▶ **Stated task**:
Restate, exactly and without pictures, the lines from the start of the listing below through the line holding "sun.location = (10, 10, 40)".

▶ **Dataset content**:
----

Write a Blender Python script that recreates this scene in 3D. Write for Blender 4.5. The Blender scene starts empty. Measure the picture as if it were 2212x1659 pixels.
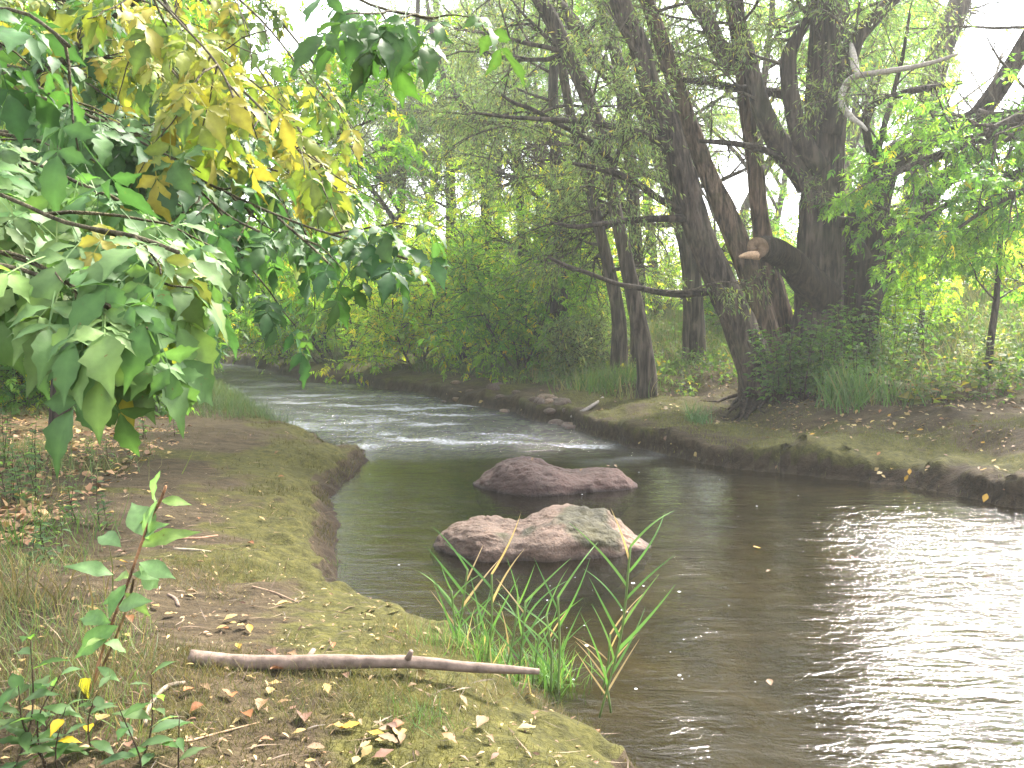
import bpy, math, random
import numpy as np
from math import radians, sin, cos, pi
from mathutils import Vector, Matrix

S = bpy.context.scene
COL = S.collection
R = np.random.RandomState

# ------------------------------------------------------------------ camera, sky, sun, exposure
F = 1995.0                      # focal length in units of a 2212 x 1659 picture
TILT = math.atan(129.5 / F)
EYE = 1.60
VEIL_HAZE = 0.0015
cam_data = bpy.data.cameras.new("camera")
cam_data.lens = 36.0 * F / 2212.0
cam_data.sensor_width = 36.0
cam_data.clip_start = 0.05
cam_data.clip_end = 3000
cam = bpy.data.objects.new("camera", cam_data)
COL.objects.link(cam)
cam.location = (0, 0, EYE)
cam.rotation_euler = (radians(90) - TILT, 0, 0)
S.camera = cam

SUN_EL, SUN_AZ = radians(50), radians(37)     # azimuth to the right of the view direction (+Y)
world = bpy.data.worlds.new("World")
S.world = world
world.use_nodes = True
wn = world.node_tree
bg = wn.nodes["Background"]
sky = wn.nodes.new("ShaderNodeTexSky")
sky.sky_type = 'NISHITA'
sky.sun_disc = False
sky.sun_elevation = SUN_EL
sky.sun_rotation = SUN_AZ
sky.air_density = 1.0
sky.dust_density = 2.0
sky.ozone_density = 1.0
hs = wn.nodes.new("ShaderNodeHueSaturation")   # thin cloud: a paler, greyer sky
hs.inputs['Saturation'].default_value = 0.35
wn.links.new(sky.outputs[0], hs.inputs['Color'])
wn.links.new(hs.outputs[0], bg.inputs[0])
bg.inputs[1].default_value = 0.15

sun_data = bpy.data.lights.new("sun", 'SUN')
sun_data.energy = 3.6
sun_data.angle = radians(12)
sun_data.color = (1.0, 0.94, 0.85)
sun = bpy.data.objects.new("sun", sun_data)
COL.objects.link(sun)
sd = Vector((sin(SUN_AZ) * cos(SUN_EL), cos(SUN_AZ) * cos(SUN_EL), sin(SUN_EL)))
sun.rotation_euler = sd.to_track_quat('Z', 'Y').to_euler()
sun.location = (10, 10, 40)

S.view_settings.view_transform = 'Standard'
S.view_settings.look = 'None'
S.view_settings.exposure = 2.75
S.view_settings.gamma = 1.0
S.render.engine = 'CYCLES'
S.cycles.max_bounces = 7
S.cycles.diffuse_bounces = 4
S.cycles.glossy_bounces = 3
S.cycles.transmission_bounces = 4
S.cycles.transparent_max_bounces = 8
S.cycles.volume_bounces = 1
S.cycles.use_denoising = True
S.cycles.caustics_reflective = False
S.cycles.caustics_refractive = False
S.cycles.sample_clamp_indirect = 6.0

# ------------------------------------------------------------------ picture -> world
_f = np.array((0, cos(TILT), -sin(TILT)))
_u = np.array((0, sin(TILT), cos(TILT)))
_r = np.array((1.0, 0, 0))
EYEV = np.array((0, 0, EYE))


def ray(px, py):
    return _f + (px - 1106.0) / F * _r - (py - 829.5) / F * _u


def P(px, py, d):
    """the point d metres ahead that stands at that place of the picture"""
    v = ray(px, py)
    return EYEV + v * (d / v[1])


def G(px, py, z=0.0):
    v = ray(px, py)
    return EYEV + v * ((z - EYE) / v[2])


def wpx(w, d):
    """half of a width in picture units at distance d"""
    return 0.5 * w / F * d


# ------------------------------------------------------------------ noise
_rs = R(5)
_T = _rs.rand(64, 64)
_T3 = _rs.rand(32, 32, 32)


def vnoise(x, y):
    xi, yi = np.floor(x).astype(int), np.floor(y).astype(int)
    fx, fy = x - xi, y - yi
    fx, fy = fx * fx * (3 - 2 * fx), fy * fy * (3 - 2 * fy)
    a, b = _T[xi & 63, yi & 63], _T[(xi + 1) & 63, yi & 63]
    c, d = _T[xi & 63, (yi + 1) & 63], _T[(xi + 1) & 63, (yi + 1) & 63]
    return (a * (1 - fx) + b * fx) * (1 - fy) + (c * (1 - fx) + d * fx) * fy - 0.5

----

▶ **Written reply**:
Write a Blender Python script that recreates this scene in 3D. Write for Blender 4.5. The Blender scene starts empty. Measure the picture as if it were 2212x1659 pixels.
import bpy, math, random
import numpy as np
from math import radians, sin, cos, pi
from mathutils import Vector, Matrix

S = bpy.context.scene
COL = S.collection
R = np.random.RandomState

# ------------------------------------------------------------------ camera, sky, sun, exposure
F = 1995.0                      # focal length in units of a 2212 x 1659 picture
TILT = math.atan(129.5 / F)
EYE = 1.60
VEIL_HAZE = 0.0015
cam_data = bpy.data.cameras.new("camera")
cam_data.lens = 36.0 * F / 2212.0
cam_data.sensor_width = 36.0
cam_data.clip_start = 0.05
cam_data.clip_end = 3000
cam = bpy.data.objects.new("camera", cam_data)
COL.objects.link(cam)
cam.location = (0, 0, EYE)
cam.rotation_euler = (radians(90) - TILT, 0, 0)
S.camera = cam

SUN_EL, SUN_AZ = radians(50), radians(37)     # azimuth to the right of the view direction (+Y)
world = bpy.data.worlds.new("World")
S.world = world
world.use_nodes = True
wn = world.node_tree
bg = wn.nodes["Background"]
sky = wn.nodes.new("ShaderNodeTexSky")
sky.sky_type = 'NISHITA'
sky.sun_disc = False
sky.sun_elevation = SUN_EL
sky.sun_rotation = SUN_AZ
sky.air_density = 1.0
sky.dust_density = 2.0
sky.ozone_density = 1.0
hs = wn.nodes.new("ShaderNodeHueSaturation")   # thin cloud: a paler, greyer sky
hs.inputs['Saturation'].default_value = 0.35
wn.links.new(sky.outputs[0], hs.inputs['Color'])
wn.links.new(hs.outputs[0], bg.inputs[0])
bg.inputs[1].default_value = 0.15

sun_data = bpy.data.lights.new("sun", 'SUN')
sun_data.energy = 3.6
sun_data.angle = radians(12)
sun_data.color = (1.0, 0.94, 0.85)
sun = bpy.data.objects.new("sun", sun_data)
COL.objects.link(sun)
sd = Vector((sin(SUN_AZ) * cos(SUN_EL), cos(SUN_AZ) * cos(SUN_EL), sin(SUN_EL)))
sun.rotation_euler = sd.to_track_quat('Z', 'Y').to_euler()
sun.location = (10, 10, 40)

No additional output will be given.